Harikomi impregna-se dessa meditação, a indisponibilidade para o compromisso conjugal, a miragem das oportunidades perdidas que se materializa ao olhar de Yuki perto do final quando vê o que até aí não viu naquela mulher. Fulgor. O off verbaliza, enquanto ele seca o suor entre a ramagem que o encobre, de sentinela aos (ex-)amantes abraçados no mesmo plano com fundo de vulcão: “Achava eu que ela era calma e imperturbável. Estou de olhos nela há uma semana. Agora parece outra pessoa.”
Quando a guarda começa, correndo vagarosa até ao sétimo dia em que Sadako quebra, Yuki acha o posto de vigilância na fresta vertical entreaberta à direita da janela-biombo. Shimooka, o companheiro de missão, que com Yuki revezará de atalaia acocorada, está no mesmo espaço. A dupla compincha polícia mais novo / polícia mais velho é um traço do filme, tal como a janela do quarto de hotel é um cenário perfeito. Hitchcock [Rear Window (Janela Indiscreta, 1954)] e Kurosawa [Nora inu (Cão Danado, 1949)] vêm depressa à ideia, à pala do suspense e da camaradagem-aprendizagem masculina em operação policial, mas no filme de Nomura a vista não é de traseiras, não se trata de pulsão voyeur, o crime já foi cometido.
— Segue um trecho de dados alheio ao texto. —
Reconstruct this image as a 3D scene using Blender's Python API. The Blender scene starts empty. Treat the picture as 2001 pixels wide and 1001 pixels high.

E estabelecendo-se na cabeça do jovem detective uma irradiação do outro, ela não se dá com o criminoso como no Cão Danado, mas pela observância da personagem da mulher. Sempre à distância, num afastamento que vai propiciando o movimento introspectivo de Yuki.
Noutros Nomura que conheço, seja no noir também vagamente hitchcockiano Zero no Shoten (Zero Focus, 1961), seja na viagem emocional mobilizada pela investigação policial de Suna no utsuwa (Castle of Sand, 1974), seja na monstruosidade do drama humano de Kichiku (The Demon, 1978), a complexidade das personagens vinga sobre um olhar crítico das suas misérias; a figuração da realidade japonesa materializa-se na atenção à paisagem, como na condição da sua comum travessia ferroviária (aqui, ainda na era pré-shinkansen, os famosos comboios-bala da rede de alta velocidade instalada anos depois), e ainda no subtexto das realidades e tensões sociais. O criminoso de Harikomi, também vulnerável à exposição da sujidade da grande cidade em que procurou melhor sorte quando partiu para Tóquio, não é assim um traste. A rapariga que ficou também não a encontrou, à sorte, em Saga. Vemo-la, como os detectives a vêem, pálida numa vida sem saída, sem graça, de sujeição a pequenas tarefas, míngua afectiva, gestos reflexos.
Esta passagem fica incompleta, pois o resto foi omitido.